→ Your objective: Write out every line of the material as it stands, apart from the pictures.

→ Data provided:
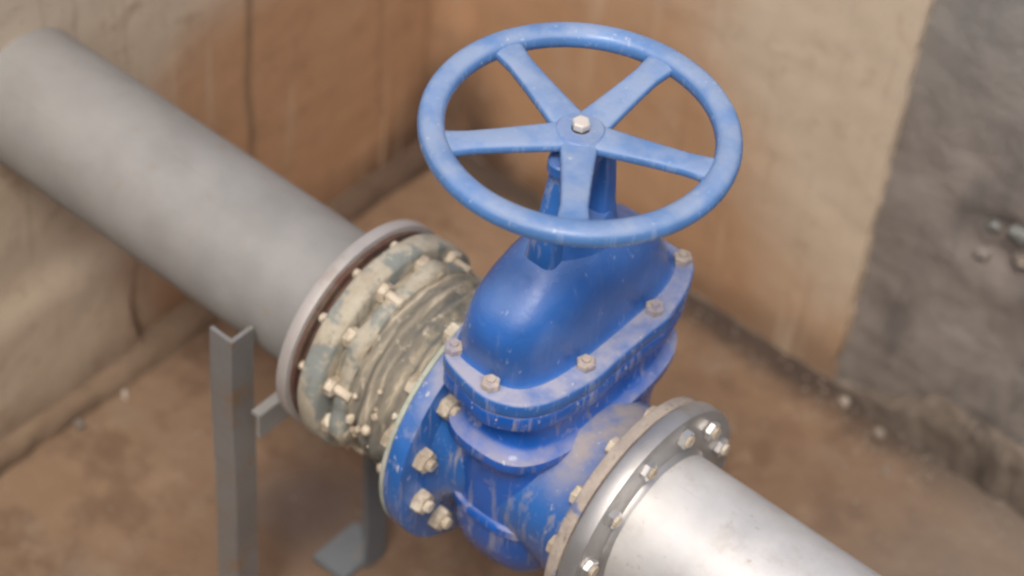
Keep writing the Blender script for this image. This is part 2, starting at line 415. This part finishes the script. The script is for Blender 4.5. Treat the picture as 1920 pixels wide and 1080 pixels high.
# mortar haunch along the left wall and the inner corner
def f_haunch(t, s):
    # t runs along the wall foot, s from wall to floor
    y = t; hw = .030 + .004 * fbm(Vector((y * 9, 4, 4))); hh = .036 + .006 * fbm(Vector((y * 7, 9, 4)))
    x = XW + .0 + hw * math.sin(s * PI / 2) * 1.0; z = FLOOR - .004 + hh * math.cos(s * PI / 2) ** .7
    x += .0035 * fbm(Vector((x * 40, y * 30, z * 40))); z += .002 * fbm(Vector((y * 45, s * 5, 2)))
    return (x + (.004 if s > 0 else -.006), y, z)
bm = grid_surface(frange(-1.1, .79, .008), [i / 8 for i in range(9)], f_haunch)
o = link_obj('mortar_haunch', bm, M['haunch'], None, True, 0); o['kind'] = 'structure'
def f_haunch2(t, s):
    x = t; big = sst(-.06, .14, x)
    hw = .008 + .018 * big + .006 * fbm(Vector((x * 14, 4, 4))); hh = .010 + .085 * big + (.006 + .010 * big) * fbm(Vector((x * 16, 9, 4)))
    y = YW + .006 - hw * math.sin(s * PI / 2); z = FLOOR - .004 + max(.004, hh) * math.cos(s * PI / 2) ** .6
    y += .006 * (.3 + big) * fbm(Vector((x * 60, s * 4, 1))); z += .004 * (.3 + big) * fbm(Vector((x * 50, s * 5, 2)))
    return (x, y, z)
bm = grid_surface(frange(XW, 1.3, .007), [i / 9 for i in range(10)], f_haunch2)
o = link_obj('rubble_haunch', bm, M['dark_haunch'], None, True, 0); o['kind'] = 'structure'

# ------------------------------------------------------------------ bolt patterns
RB = .1225
ANG = [math.radians(15 + 30 * k) for k in range(12)]
def place_x(a, x=0.0, r=RB, roll=0.0):
    return Matrix.Translation((x, r * math.cos(a), r * math.sin(a))) @ Matrix.Rotation(roll, 4, 'X')
def bolt_set(root, m_bolt, m_nut, xb, xn, head=.0125, hl=.010, jit=.0, studend=0.006, nutname='nut', r=RB):
    """bolt shank from xb (head side) to xn (nut side); nut is a child of each bolt"""
    first = None
    sgn = 1 if xn > xb else -1
    for i, a in enumerate(ANG):
        roll = random.uniform(0, PI / 3); dx = random.uniform(-jit, jit)
        if first is None:
            bm = bmesh.new(); cyl(bm, (xb, 0, 0), (xn + sgn * (hl + studend), 0, 0), .0066, n=12)
            hexhead(bm, xb - sgn * hl, xb, head) if sgn > 0 else hexhead(bm, xb, xb + hl, head)
            b = link_obj('bolt', bm, m_bolt, root, True, 30)
            bm = bmesh.new()
            hexhead(bm, xn, xn + hl, head) if sgn > 0 else hexhead(bm, xn - hl, xn, head)
            nn = link_obj(nutname, bm, m_nut, b, True, 30)
            b.matrix_local = place_x(a, dx, r, roll); first = (b, nn)
        else:
            b = copy_part(first[0], root, place_x(a, dx, r, roll))
            c = first[1].copy(); scene.collection.objects.link(c); c.parent = b; c.matrix_local = Matrix.Identity(4)
            c.rotation_euler = (random.uniform(-.3, .3), 0, 0)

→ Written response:
Keep writing the Blender script for this image. This is part 2, starting at line 415. This part finishes the script. The script is for Blender 4.5. Treat the picture as 1920 pixels wide and 1080 pixels high.
# mortar haunch along the left wall and the inner corner
def f_haunch(t, s):
    # t runs along the wall foot, s from wall to floor
    y = t; hw = .030 + .004 * fbm(Vector((y * 9, 4, 4))); hh = .036 + .006 * fbm(Vector((y * 7, 9, 4)))
    x = XW + .0 + hw * math.sin(s * PI / 2) * 1.0; z = FLOOR - .004 + hh * math.cos(s * PI / 2) ** .7
    x += .0035 * fbm(Vector((x * 40, y * 30, z * 40))); z += .002 * fbm(Vector((y * 45, s * 5, 2)))
    return (x + (.004 if s > 0 else -.006), y, z)
bm = grid_surface(frange(-1.1, .79, .008), [i / 8 for i in range(9)], f_haunch)
o = link_obj('mortar_haunch', bm, M['haunch'], None, True, 0); o['kind'] = 'structure'
def f_haunch2(t, s):
    x = t; big = sst(-.06, .14, x)
    hw = .008 + .018 * big + .006 * fbm(Vector((x * 14, 4, 4))); hh = .010 + .085 * big + (.006 + .010 * big) * fbm(Vector((x * 16, 9, 4)))
    y = YW + .006 - hw * math.sin(s * PI / 2); z = FLOOR - .004 + max(.004, hh) * math.cos(s * PI / 2) ** .6
    y += .006 * (.3 + big) * fbm(Vector((x * 60, s * 4, 1))); z += .004 * (.3 + big) * fbm(Vector((x * 50, s * 5, 2)))
    return (x, y, z)
bm = grid_surface(frange(XW, 1.3, .007), [i / 9 for i in range(10)], f_haunch2)
o = link_obj('rubble_haunch', bm, M['dark_haunch'], None, True, 0); o['kind'] = 'structure'

# ------------------------------------------------------------------ bolt patterns
RB = .1225
ANG = [math.radians(15 + 30 * k) for k in range(12)]
def place_x(a, x=0.0, r=RB, roll=0.0):
    return Matrix.Translation((x, r * math.cos(a), r * math.sin(a))) @ Matrix.Rotation(roll, 4, 'X')
def bolt_set(root, m_bolt, m_nut, xb, xn, head=.0125, hl=.010, jit=.0, studend=0.006, nutname='nut', r=RB):
    """bolt shank from xb (head side) to xn (nut side); nut is a child of each bolt"""
    first = None
    sgn = 1 if xn > xb else -1
    for i, a in enumerate(ANG):
        roll = random.uniform(0, PI / 3); dx = random.uniform(-jit, jit)
        if first is None:
            bm = bmesh.new(); cyl(bm, (xb, 0, 0), (xn + sgn * (hl + studend), 0, 0), .0066, n=12)
            hexhead(bm, xb - sgn * hl, xb, head) if sgn > 0 else hexhead(bm, xb, xb + hl, head)
            b = link_obj('bolt', bm, m_bolt, root, True, 30)
            bm = bmesh.new()
            hexhead(bm, xn, xn + hl, head) if sgn > 0 else hexhead(bm, xn - hl, xn, head)
            nn = link_obj(nutname, bm, m_nut, b, True, 30)
            b.matrix_local = place_x(a, dx, r, roll); first = (b, nn)
        else:
            b = copy_part(first[0], root, place_x(a, dx, r, roll))
            c = first[1].copy(); scene.collection.objects.link(c); c.parent = b; c.matrix_local = Matrix.Identity(4)
            c.rotation_euler = (random.uniform(-.3, .3), 0, 0)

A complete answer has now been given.